Search the material for "scene" and show all lines that contain it.
· · · · ·
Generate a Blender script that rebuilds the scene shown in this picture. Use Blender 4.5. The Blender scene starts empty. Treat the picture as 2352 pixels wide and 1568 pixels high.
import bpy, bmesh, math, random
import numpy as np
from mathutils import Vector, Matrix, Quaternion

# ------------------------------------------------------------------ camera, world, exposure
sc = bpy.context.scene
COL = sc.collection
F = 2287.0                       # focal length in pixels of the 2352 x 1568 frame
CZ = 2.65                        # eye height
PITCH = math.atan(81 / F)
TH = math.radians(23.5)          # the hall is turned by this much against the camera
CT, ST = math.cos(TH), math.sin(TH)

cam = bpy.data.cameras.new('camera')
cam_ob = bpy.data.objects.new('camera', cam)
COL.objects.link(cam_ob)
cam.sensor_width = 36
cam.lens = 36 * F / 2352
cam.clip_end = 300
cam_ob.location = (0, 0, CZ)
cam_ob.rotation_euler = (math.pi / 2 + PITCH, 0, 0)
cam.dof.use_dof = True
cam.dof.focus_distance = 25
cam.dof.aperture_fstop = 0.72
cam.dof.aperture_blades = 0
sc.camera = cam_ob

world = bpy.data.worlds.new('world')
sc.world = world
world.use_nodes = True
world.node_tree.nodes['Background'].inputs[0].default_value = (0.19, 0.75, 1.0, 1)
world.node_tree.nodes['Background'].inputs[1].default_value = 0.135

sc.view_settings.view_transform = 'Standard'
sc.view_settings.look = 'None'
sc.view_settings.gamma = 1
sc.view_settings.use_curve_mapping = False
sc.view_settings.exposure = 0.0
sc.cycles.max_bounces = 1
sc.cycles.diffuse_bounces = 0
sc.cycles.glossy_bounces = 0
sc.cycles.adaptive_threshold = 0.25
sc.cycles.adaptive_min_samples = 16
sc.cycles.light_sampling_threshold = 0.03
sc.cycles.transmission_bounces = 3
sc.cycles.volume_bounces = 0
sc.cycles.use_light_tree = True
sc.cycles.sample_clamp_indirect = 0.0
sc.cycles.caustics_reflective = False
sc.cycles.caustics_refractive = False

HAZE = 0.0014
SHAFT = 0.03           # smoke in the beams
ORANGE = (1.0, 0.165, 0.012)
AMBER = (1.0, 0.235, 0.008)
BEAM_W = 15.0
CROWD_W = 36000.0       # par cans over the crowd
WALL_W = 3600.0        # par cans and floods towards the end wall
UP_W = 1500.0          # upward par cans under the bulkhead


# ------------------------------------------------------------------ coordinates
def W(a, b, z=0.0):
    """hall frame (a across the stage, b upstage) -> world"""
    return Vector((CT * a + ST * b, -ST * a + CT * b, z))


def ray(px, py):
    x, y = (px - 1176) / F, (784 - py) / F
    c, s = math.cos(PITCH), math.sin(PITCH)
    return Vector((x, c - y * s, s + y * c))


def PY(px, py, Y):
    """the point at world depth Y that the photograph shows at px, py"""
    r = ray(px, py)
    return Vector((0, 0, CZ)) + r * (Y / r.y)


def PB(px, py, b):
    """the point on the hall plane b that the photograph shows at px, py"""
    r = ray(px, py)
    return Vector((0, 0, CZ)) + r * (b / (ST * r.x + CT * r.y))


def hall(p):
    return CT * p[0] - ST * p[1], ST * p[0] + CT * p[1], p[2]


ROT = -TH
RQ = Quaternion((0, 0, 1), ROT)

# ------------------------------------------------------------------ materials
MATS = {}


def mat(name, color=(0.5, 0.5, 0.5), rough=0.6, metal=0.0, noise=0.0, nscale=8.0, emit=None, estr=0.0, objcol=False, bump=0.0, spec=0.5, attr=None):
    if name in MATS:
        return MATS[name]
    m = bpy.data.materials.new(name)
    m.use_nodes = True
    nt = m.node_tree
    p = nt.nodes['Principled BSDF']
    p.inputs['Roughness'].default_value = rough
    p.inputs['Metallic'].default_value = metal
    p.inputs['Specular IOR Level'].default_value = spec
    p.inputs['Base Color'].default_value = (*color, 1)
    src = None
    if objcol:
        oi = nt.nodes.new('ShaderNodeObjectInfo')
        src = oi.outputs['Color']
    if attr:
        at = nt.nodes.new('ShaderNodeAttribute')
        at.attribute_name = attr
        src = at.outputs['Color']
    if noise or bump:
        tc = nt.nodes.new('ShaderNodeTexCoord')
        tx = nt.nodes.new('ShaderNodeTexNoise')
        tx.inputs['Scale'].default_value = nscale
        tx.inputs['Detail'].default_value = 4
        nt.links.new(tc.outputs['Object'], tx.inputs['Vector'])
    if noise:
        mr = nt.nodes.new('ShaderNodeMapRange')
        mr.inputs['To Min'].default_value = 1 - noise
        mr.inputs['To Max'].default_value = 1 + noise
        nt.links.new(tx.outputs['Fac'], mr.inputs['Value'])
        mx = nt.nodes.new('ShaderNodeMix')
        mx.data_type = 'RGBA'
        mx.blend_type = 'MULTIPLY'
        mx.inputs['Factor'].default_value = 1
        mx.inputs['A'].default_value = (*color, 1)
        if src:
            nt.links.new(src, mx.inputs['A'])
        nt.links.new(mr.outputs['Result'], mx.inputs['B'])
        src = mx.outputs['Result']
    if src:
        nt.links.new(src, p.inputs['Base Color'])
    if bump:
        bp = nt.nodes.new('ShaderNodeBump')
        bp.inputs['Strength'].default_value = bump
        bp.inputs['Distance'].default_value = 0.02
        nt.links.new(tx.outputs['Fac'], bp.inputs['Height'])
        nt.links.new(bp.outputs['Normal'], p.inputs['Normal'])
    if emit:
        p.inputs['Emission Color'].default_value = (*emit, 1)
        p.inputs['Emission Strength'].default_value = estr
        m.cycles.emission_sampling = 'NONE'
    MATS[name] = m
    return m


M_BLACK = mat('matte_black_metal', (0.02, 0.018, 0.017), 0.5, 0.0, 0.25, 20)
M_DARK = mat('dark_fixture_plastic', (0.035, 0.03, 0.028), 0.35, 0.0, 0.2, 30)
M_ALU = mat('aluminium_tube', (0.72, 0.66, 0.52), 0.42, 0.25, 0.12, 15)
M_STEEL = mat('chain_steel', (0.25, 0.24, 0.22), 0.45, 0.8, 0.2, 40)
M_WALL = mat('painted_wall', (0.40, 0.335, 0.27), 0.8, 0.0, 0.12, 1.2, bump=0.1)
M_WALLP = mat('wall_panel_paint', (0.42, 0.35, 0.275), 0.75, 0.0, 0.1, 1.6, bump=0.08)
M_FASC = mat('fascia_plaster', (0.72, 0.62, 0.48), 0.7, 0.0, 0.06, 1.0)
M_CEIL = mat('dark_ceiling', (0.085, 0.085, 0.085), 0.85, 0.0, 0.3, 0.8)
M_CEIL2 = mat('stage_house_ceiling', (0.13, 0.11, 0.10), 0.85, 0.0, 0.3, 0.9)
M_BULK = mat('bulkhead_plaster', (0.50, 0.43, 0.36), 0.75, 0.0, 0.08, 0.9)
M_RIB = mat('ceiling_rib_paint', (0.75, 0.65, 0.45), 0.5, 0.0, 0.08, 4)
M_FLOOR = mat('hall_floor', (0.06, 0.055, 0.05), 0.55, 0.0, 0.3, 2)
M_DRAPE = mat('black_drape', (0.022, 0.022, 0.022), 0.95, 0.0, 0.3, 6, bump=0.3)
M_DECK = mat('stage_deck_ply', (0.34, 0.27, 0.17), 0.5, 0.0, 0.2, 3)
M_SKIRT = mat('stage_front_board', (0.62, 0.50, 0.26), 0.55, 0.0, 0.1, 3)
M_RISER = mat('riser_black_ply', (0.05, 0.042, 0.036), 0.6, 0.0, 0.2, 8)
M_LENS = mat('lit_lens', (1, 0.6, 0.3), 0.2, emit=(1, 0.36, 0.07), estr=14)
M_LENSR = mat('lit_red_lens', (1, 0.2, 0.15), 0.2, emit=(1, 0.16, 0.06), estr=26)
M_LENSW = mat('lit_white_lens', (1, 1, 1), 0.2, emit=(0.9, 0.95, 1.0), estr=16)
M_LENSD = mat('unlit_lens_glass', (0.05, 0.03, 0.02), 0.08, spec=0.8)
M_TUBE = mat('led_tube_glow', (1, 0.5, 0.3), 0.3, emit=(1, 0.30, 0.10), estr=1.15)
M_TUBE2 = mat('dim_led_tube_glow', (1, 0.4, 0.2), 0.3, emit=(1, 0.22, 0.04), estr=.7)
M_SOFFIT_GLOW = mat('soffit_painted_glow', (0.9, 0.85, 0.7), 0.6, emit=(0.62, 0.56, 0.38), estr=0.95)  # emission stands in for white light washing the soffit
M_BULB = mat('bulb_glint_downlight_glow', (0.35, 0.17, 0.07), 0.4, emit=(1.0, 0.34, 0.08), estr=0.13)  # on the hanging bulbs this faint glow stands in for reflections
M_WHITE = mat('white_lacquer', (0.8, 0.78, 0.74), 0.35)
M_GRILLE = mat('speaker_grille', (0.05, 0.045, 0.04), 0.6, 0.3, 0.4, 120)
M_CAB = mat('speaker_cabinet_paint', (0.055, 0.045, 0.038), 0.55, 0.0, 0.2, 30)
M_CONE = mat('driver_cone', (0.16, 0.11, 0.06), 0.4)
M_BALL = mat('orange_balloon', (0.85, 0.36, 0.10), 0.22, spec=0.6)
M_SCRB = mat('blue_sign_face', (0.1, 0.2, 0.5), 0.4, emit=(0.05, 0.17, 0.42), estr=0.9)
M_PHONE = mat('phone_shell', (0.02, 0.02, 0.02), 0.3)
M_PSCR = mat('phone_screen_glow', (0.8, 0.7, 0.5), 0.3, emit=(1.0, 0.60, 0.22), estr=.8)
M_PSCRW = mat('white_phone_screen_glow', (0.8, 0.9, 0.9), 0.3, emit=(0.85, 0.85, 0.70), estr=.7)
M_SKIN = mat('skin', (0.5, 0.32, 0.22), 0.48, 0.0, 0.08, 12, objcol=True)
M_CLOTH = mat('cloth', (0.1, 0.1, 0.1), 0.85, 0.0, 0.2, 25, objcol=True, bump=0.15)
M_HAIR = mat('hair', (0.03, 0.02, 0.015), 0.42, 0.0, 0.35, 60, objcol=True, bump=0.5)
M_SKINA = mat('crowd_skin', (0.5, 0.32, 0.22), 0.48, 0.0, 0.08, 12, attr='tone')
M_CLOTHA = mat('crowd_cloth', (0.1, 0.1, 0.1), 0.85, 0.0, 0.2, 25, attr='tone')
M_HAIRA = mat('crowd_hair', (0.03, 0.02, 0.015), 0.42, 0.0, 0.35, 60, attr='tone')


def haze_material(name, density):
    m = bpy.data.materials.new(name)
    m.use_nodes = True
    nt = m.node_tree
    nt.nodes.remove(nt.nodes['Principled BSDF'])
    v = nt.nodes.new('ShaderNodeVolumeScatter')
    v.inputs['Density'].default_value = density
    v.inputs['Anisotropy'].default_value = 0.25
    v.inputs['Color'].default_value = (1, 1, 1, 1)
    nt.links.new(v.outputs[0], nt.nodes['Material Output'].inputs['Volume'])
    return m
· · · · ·
**RIGHT ANSWER**
Generate a Blender script that rebuilds the scene shown in this picture. Use Blender 4.5. The Blender scene starts empty. Treat the picture as 2352 pixels wide and 1568 pixels high.
sc = bpy.context.scene